When that structure falls, an idealized version of oneself does not emerge. The real appears, in its elemental nakedness. Air, light, and minimal gestures appear, without the need to attribute transcendent meaning to them. The one who has awakened is not the one who accumulates answers. It is the one who no longer needs to hide behind justifications. Language ceases to be a shield. It becomes seeing silence.
The question is not who has awakened, but how much illusion remains to be let go. To seek enlightenment as a form of exceptionality is to remain trapped in the logic of the self. Awakening, if it occurs, does not confer superiority. It frees one from the suffering that arises from identifying with an image that was never stable. No one awakens to become something different. One awakens to stop fearing what one is when one has stopped pretending.
Like bamboo, which does not know it is hollow, but allows the wind to pass through. Like the mountain, which does not know it is high, but transforms with its presence. So too, consciousness does not need to proclaim itself enlightened. It is enough that it stops casting a shadow.
Rūmī, in his luminous poetry, whispers it with the sweetness of one who has seen:
“Come out of yourself, as water comes out of a spring. What you seek, you already are.”

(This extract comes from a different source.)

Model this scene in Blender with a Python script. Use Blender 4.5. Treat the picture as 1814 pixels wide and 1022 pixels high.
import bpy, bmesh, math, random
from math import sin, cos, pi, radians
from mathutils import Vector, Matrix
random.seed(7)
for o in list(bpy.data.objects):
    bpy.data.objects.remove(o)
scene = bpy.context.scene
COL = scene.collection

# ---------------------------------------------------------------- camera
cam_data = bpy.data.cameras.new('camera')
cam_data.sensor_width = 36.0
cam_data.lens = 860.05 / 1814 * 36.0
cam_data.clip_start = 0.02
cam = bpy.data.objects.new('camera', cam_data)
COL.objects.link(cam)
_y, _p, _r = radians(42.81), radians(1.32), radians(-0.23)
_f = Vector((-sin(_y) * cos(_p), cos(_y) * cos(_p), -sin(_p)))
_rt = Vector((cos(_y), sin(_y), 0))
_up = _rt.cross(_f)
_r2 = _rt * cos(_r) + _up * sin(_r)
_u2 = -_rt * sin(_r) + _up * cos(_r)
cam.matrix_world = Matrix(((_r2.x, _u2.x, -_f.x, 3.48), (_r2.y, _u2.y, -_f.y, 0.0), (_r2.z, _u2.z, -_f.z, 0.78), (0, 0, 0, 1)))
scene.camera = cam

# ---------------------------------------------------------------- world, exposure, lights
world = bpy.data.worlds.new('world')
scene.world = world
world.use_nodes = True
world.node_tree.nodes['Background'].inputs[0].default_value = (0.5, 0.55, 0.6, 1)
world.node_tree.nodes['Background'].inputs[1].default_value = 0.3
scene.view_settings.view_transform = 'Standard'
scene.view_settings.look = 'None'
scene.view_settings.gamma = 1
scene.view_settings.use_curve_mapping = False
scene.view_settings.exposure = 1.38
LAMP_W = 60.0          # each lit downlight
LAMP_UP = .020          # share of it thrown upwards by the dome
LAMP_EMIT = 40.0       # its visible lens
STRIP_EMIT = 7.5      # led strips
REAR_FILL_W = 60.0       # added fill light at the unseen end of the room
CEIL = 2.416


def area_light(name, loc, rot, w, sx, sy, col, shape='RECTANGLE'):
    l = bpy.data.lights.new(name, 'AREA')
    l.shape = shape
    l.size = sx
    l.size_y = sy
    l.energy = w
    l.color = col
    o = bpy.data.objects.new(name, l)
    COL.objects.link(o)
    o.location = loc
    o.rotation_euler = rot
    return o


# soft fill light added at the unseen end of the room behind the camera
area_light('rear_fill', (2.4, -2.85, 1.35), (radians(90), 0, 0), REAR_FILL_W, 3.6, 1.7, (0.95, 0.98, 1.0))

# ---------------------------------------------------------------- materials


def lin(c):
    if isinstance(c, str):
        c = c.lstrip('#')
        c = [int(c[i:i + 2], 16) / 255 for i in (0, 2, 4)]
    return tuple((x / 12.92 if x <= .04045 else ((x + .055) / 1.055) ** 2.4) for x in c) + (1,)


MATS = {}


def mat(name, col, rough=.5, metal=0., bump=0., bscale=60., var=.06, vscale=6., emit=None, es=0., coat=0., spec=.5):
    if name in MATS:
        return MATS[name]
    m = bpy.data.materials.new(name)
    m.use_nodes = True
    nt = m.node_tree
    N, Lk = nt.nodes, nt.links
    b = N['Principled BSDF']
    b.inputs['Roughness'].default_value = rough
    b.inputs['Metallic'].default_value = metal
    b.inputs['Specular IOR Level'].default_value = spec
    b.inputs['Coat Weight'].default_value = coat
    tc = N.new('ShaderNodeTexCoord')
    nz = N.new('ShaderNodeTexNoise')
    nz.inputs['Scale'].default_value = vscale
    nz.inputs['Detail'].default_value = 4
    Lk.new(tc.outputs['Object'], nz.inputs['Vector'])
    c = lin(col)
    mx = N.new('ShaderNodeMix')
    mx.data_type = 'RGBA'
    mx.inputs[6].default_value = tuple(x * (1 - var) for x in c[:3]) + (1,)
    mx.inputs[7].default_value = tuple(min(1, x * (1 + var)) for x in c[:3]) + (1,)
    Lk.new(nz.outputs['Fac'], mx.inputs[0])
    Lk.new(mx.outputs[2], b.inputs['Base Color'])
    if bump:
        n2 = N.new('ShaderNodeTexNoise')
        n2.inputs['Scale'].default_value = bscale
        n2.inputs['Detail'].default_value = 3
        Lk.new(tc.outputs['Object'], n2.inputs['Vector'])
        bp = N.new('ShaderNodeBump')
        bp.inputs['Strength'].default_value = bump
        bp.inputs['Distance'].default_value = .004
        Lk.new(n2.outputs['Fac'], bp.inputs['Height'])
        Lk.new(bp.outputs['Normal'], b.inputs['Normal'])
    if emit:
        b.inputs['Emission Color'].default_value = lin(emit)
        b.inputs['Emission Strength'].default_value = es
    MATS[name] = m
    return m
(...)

The essential is not in achieving something. Nothing needs to be added to what already is. There is no further state to which we must ascend. What we are does not need to be perfected: it only needs to be remembered. When the representation of a self that acts to assert itself ceases, there is no superior individual left. What remains is life, as it is: open, silent, irreducible.
And that, without embellishment, is enough.”